Complex Approach to the Conversion of Existing Refrigeration Systems to A2L Group Refrigerants

Abstract

Modern requirements for refrigeration equipment include the cessation of the use of systems with refrigerants that destroy the ozone layer, as well as a gradual reduction in the use of refrigerants with a high impact on global warming. The current task is to replace an environmentally unacceptable refrigerant with a neutral refrigerant for ozone and with a low global warming potential. The purpose of this paper is to develop and demonstrate a multivariate approach to the analysis of the specified problem – replacing HCFC and HFC refrigerants with refrigerants of the A2L group with a global warming potential below 500. Special attention is paid to the potential for increasing the productivity and energy efficiency of the refrigeration system. The following research tasks are solved in the paper: the impact of refrigerant replacement on the operation of the main elements of the system is determined; means and methods for increasing the cooling capacity of the refrigeration system when replacing the refrigerant are proposed; methods for increasing the energy efficiency of the refrigeration system are developed.
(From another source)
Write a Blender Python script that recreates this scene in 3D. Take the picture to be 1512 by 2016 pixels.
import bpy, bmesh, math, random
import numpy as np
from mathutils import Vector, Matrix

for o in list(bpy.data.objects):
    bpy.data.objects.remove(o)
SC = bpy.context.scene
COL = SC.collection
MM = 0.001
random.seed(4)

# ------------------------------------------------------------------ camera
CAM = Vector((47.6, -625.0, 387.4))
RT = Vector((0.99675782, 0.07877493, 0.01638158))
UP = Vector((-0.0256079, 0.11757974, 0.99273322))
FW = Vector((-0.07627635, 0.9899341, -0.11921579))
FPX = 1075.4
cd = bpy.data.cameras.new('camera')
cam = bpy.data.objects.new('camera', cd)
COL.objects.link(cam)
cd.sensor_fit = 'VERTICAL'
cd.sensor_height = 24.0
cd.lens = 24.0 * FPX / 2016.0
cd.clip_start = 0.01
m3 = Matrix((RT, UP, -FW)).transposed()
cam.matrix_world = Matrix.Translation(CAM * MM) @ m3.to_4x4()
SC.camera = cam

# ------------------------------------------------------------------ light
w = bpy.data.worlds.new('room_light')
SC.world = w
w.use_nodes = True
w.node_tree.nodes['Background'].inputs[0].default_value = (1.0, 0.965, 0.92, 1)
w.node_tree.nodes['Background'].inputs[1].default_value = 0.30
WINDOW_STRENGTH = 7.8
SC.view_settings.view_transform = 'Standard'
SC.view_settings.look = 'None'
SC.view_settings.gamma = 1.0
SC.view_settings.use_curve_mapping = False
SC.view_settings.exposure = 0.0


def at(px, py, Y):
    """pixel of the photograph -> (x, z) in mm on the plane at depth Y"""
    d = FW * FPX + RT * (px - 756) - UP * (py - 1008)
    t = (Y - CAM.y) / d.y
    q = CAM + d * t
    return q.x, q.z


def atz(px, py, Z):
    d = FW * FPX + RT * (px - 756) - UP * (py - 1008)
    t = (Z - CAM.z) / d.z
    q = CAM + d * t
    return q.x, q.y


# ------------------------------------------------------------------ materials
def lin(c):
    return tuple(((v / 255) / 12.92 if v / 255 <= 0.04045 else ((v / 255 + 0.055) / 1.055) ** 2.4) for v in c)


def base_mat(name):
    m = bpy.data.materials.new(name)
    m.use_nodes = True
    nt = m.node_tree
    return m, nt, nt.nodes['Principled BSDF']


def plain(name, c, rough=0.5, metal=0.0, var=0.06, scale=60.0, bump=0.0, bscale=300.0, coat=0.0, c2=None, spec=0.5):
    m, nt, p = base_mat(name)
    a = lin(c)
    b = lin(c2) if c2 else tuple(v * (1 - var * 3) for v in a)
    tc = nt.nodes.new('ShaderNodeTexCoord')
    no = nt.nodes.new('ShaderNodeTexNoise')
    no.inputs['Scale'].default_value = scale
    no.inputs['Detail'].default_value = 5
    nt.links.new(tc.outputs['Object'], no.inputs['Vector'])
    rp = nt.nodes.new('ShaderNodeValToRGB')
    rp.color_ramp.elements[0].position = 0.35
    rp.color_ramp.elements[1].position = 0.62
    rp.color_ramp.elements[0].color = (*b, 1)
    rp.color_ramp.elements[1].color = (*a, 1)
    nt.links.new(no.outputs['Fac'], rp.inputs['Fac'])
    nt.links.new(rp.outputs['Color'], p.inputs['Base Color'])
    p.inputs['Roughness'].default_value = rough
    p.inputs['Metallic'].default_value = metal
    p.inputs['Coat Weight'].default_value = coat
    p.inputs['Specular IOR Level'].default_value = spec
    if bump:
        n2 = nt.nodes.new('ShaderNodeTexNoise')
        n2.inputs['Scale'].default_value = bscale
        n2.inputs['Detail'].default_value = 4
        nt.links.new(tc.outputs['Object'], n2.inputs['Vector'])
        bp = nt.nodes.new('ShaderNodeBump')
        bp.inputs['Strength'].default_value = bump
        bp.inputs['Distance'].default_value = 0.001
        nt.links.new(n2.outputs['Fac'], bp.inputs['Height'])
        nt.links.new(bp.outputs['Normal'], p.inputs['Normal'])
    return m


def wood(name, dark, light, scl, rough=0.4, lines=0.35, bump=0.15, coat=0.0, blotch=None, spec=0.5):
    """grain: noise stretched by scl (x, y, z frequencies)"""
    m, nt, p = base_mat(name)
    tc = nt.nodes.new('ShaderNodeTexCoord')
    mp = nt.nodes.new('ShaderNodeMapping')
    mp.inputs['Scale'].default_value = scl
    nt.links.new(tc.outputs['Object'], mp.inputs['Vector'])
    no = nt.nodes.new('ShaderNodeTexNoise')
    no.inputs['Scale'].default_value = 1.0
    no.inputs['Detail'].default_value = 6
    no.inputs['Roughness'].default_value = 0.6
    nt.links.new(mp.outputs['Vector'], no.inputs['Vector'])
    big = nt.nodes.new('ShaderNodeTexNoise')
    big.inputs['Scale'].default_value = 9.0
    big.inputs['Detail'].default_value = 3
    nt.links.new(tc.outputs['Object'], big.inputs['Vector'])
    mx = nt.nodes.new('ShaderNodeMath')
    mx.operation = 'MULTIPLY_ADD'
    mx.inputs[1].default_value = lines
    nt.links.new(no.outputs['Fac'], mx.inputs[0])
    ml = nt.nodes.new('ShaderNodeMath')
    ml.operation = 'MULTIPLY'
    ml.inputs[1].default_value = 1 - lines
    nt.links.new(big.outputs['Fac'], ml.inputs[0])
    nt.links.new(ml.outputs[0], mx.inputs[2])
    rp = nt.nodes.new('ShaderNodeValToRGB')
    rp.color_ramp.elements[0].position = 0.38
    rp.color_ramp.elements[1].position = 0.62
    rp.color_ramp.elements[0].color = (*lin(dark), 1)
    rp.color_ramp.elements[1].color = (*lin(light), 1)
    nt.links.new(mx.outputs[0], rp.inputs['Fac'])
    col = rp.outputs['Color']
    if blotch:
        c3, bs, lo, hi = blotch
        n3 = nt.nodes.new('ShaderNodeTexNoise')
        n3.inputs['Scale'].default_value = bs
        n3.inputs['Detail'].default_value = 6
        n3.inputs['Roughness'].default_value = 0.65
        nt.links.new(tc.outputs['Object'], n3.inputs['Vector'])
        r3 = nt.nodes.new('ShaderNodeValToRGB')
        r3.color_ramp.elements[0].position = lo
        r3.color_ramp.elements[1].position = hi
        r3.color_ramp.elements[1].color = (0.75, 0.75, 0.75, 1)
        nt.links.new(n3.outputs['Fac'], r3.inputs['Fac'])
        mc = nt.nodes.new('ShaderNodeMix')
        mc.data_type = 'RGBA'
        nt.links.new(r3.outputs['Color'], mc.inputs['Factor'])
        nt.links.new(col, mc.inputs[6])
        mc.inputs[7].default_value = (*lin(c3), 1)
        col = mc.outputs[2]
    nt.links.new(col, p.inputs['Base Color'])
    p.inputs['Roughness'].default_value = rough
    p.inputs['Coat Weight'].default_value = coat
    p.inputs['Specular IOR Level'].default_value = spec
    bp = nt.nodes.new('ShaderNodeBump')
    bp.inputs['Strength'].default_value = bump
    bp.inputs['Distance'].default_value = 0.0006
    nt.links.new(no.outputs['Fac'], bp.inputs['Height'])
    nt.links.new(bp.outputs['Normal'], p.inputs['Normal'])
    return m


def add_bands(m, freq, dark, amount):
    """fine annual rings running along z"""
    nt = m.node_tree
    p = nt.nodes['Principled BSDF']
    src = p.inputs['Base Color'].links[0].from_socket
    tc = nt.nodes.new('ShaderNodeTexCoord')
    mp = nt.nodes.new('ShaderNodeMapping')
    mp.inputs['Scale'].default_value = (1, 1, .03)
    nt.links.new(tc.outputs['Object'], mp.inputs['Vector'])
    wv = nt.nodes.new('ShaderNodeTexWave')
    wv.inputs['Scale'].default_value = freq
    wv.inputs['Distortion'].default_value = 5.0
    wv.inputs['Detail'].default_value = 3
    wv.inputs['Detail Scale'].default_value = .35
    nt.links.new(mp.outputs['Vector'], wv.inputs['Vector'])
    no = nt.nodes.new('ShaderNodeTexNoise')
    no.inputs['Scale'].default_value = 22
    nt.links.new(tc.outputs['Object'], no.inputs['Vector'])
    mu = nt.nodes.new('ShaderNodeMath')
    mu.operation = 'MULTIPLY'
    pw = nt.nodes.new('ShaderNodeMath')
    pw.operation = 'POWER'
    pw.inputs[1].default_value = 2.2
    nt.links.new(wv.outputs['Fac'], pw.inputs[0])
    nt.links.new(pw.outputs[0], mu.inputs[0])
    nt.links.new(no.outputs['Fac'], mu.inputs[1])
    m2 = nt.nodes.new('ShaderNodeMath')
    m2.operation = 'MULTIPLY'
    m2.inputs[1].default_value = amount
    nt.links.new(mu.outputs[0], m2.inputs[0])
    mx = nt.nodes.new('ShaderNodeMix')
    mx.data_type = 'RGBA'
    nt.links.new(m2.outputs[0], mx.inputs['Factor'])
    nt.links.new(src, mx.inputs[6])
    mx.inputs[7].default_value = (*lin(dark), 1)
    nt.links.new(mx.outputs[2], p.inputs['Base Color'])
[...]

The main changes in the operation of a refrigeration machine when replacing with a refrigerant of group A2L are identified in the paper. Namely, it is determined that the compressor performance changes, the lubricant needs to be replaced, it is necessary to take into account the influence of temperature glide, as well as changes in the operation of the condenser and evaporator. To increase the cooling capacity of a refrigeration machine, the following means and methods are proposed: selection of a refrigerant that can provide the required cooling capacity; increasing the compressor capacity either by frequency regulation or by installing an additional compressor; minimizing pressure losses in the hot steam and suction pipelines; reducing the temperature gradient on the condenser and evaporator; reducing the air temperature at the condenser inlet by adiabatic cooling; additional subcooling of the liquid refrigerant; optimizing the operating modes of the unit. The most effective method is determined – reducing the temperature difference between the condensation and boiling temperatures in the largest number of hours of the annual cycle.